On April 5, the Nasdaq-listed U.S.-based crypto exchange Coinbase, officially allowed Indian users to buy crypto tokens through UPI (Unified Payments Interface), a modern Indian payment infrastructure built by a coalition of retail banks.

But after three days of launch, UPI rolled back its service without any explanation. The action was taken after a strange statement from the National Payments Corporation of India (NPCI). This governing body oversees UPI in the country, but it refused to acknowledge UPI’s support of Coinbase’s app.

When asked about the recent disruption related to offering payment services in India, the crypto exchange’s chief executive Armstrong said that Coinbase stopped trading service in India due to “informal pressure” from the Reserve Bank of India (RBI).

Coinbase Earnings Call

The Reserve Bank of India imposed a ban on cryptocurrency trading in April 2018 and ordered banks and other financial institutions to stop providing and supporting services related to virtual currencies.

On Wednesday, 4 March 2020, India’s Supreme Court repealed the central bank’s two-year-old ban on cryptocurrency trading in the country.

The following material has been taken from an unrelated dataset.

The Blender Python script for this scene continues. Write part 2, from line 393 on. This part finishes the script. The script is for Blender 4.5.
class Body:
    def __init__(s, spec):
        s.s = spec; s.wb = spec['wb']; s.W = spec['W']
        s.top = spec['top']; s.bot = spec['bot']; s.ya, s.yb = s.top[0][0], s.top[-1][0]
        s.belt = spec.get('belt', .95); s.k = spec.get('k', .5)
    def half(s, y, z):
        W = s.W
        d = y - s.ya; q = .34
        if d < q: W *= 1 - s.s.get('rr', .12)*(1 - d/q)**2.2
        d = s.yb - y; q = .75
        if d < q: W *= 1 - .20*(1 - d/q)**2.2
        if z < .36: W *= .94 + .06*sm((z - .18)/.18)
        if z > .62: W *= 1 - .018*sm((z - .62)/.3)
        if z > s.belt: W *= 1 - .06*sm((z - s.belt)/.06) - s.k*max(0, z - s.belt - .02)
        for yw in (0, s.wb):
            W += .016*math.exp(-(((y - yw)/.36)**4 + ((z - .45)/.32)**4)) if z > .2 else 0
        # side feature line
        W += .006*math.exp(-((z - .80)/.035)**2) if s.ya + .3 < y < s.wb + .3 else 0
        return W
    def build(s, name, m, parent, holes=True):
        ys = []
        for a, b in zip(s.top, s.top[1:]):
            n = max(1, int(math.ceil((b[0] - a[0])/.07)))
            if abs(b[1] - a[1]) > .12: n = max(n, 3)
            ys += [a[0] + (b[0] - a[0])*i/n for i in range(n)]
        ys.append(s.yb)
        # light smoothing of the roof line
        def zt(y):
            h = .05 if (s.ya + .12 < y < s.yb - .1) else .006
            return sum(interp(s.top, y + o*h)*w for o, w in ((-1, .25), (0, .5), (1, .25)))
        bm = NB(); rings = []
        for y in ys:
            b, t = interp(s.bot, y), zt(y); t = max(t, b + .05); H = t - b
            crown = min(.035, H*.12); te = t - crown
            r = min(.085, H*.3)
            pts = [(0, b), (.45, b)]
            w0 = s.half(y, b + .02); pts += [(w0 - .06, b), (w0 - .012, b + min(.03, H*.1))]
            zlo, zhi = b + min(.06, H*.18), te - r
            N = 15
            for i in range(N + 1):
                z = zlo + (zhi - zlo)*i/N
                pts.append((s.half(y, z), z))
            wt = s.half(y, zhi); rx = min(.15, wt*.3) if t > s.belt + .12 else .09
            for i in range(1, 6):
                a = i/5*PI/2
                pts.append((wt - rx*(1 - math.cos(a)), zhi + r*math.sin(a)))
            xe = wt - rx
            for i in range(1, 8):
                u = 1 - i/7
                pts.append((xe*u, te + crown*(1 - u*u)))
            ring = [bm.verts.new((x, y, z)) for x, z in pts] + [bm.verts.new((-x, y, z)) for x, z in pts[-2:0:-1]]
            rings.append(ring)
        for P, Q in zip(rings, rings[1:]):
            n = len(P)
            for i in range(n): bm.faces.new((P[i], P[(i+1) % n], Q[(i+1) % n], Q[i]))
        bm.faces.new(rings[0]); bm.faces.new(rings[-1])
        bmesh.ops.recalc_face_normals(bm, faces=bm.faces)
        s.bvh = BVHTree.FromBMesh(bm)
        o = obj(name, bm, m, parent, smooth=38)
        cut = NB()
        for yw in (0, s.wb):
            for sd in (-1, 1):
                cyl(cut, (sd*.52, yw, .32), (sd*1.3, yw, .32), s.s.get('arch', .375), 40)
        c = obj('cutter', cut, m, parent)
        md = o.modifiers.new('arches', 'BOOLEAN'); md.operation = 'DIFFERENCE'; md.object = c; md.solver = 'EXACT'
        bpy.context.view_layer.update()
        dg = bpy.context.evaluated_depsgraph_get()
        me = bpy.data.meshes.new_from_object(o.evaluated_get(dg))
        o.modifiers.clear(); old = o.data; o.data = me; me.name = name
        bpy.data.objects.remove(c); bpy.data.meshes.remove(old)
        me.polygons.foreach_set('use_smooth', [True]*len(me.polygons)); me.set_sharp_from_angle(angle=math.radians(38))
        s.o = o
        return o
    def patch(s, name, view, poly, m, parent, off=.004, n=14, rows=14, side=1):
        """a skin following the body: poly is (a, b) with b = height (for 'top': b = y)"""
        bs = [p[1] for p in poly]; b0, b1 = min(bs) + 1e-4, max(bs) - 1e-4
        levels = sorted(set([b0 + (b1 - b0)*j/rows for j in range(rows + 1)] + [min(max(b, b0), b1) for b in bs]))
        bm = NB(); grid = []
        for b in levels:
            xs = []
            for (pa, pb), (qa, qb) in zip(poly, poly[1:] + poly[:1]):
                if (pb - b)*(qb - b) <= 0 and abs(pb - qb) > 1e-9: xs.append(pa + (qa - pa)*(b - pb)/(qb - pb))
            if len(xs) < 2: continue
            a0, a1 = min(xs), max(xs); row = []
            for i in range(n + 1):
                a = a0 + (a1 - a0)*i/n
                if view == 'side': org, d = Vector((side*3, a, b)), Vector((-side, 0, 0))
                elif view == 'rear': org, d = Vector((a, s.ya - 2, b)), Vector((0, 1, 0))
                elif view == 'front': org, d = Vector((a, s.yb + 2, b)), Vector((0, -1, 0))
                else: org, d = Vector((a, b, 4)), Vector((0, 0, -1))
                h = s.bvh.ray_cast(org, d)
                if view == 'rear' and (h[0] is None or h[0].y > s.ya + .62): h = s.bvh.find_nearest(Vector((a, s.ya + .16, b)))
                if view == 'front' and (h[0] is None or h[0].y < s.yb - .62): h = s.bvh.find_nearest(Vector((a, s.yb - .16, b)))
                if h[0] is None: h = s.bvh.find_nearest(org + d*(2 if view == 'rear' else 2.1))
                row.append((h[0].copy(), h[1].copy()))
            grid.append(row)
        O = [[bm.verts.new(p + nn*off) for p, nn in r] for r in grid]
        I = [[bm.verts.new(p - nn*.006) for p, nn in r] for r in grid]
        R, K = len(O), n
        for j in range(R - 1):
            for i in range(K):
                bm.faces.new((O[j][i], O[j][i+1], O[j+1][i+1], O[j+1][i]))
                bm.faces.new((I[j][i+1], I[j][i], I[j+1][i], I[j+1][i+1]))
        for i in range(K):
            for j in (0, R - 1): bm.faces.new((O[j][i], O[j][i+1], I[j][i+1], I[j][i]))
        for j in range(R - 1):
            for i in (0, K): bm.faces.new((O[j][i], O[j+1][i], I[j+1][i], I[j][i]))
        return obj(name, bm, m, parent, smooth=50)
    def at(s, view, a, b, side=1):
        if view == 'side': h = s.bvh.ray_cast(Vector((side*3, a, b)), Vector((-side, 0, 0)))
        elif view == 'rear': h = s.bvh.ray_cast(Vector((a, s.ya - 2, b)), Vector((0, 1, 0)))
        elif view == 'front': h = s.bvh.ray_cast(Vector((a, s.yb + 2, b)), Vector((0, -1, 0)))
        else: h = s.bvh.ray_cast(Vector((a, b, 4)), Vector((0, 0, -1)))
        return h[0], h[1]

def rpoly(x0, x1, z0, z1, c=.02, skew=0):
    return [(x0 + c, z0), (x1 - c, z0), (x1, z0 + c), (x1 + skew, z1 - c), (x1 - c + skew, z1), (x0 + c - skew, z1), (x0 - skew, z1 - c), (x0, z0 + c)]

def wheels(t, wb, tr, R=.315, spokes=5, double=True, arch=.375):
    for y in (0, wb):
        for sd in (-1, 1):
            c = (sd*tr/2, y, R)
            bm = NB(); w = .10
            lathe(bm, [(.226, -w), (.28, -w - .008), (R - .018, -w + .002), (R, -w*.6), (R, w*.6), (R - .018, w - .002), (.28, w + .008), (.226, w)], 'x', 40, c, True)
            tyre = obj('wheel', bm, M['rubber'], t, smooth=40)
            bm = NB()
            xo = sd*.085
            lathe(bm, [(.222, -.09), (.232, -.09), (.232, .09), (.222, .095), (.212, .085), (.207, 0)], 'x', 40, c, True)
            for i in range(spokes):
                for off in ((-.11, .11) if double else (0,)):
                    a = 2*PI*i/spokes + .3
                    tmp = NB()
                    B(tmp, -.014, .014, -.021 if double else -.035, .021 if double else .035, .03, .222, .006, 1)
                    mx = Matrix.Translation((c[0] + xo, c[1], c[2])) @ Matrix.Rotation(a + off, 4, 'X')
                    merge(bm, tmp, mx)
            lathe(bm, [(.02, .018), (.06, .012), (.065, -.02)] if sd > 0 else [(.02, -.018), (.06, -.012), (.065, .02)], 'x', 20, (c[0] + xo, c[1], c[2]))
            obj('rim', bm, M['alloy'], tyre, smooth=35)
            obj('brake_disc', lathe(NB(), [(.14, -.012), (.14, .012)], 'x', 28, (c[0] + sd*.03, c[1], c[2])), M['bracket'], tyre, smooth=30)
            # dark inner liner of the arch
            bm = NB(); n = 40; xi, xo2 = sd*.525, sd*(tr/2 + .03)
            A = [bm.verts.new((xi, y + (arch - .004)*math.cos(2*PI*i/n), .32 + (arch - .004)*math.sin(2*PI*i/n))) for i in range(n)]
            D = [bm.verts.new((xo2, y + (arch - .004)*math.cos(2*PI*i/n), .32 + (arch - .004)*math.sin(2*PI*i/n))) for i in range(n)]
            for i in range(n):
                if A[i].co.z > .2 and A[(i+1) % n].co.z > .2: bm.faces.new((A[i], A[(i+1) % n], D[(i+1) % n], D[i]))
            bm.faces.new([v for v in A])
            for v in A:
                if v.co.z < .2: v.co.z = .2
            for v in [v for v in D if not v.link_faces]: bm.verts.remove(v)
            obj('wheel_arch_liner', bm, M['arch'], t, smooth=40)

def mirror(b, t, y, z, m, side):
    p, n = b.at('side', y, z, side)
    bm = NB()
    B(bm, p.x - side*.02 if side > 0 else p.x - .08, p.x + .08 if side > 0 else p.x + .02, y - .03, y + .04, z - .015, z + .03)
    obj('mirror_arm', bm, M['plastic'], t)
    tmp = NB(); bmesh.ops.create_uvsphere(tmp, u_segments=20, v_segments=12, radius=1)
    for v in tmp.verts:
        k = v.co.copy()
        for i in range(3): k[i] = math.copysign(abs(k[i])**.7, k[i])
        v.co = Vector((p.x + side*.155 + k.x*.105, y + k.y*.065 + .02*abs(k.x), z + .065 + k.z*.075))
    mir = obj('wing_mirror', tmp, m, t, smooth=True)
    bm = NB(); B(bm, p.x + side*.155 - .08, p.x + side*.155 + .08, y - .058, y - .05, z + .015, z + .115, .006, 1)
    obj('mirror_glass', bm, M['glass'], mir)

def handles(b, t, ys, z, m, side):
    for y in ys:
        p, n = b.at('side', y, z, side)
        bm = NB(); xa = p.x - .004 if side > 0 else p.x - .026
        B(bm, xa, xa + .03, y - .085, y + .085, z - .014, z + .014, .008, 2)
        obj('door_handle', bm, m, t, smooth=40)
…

But the central bank continues to exert pressure on banks that are engaged in crypto trading.

During Coinbase’s 2022 Quarterly Earnings call, Armstrong pointed out that some government entities, including the RBI,

“don’t seem to be as positive on it,” and highlighted that India’s trying to impose a shadowban on crypto-based businesses.

About The RBI’s action, Armstrong said;

Basically, they’re applying soft pressure behind the scenes to try to disable some of these payments, which might be going through UPI. I guess we have a concern that they may be actually in violation of the Supreme Court ruling.

However, facing many difficulties like pressures on banks and bank compliance, Coinbase is still preparing to relaunch with other payment methods to cover the high demand of crypto investors in India.

Armstrong stated;

In most places in the free world and in democracies, crypto is going to eventually be regulated and legal. And the way that we push the conversation forward is by taking action.

India introduced a law on crypto-related transactions and assets on April 1, in which income from the transfer of any virtual assets will be taxed at 30%. However, a 1% tax deduction at source on payments made related to purchasing virtual assets will be applied to capture all such crypto transactions.

Regulation of a 30% tax on crypto negatively impacts trading volume and is difficult for traders to continue trading; that’s why the importance of trading dropped sharply in India.

Eyeing the same pool of untapped markets, Binance, a cryptocurrency exchange, has launched three key initiatives to help educate Indian investors and students about the cryptocurrency and blockchain ecosystem.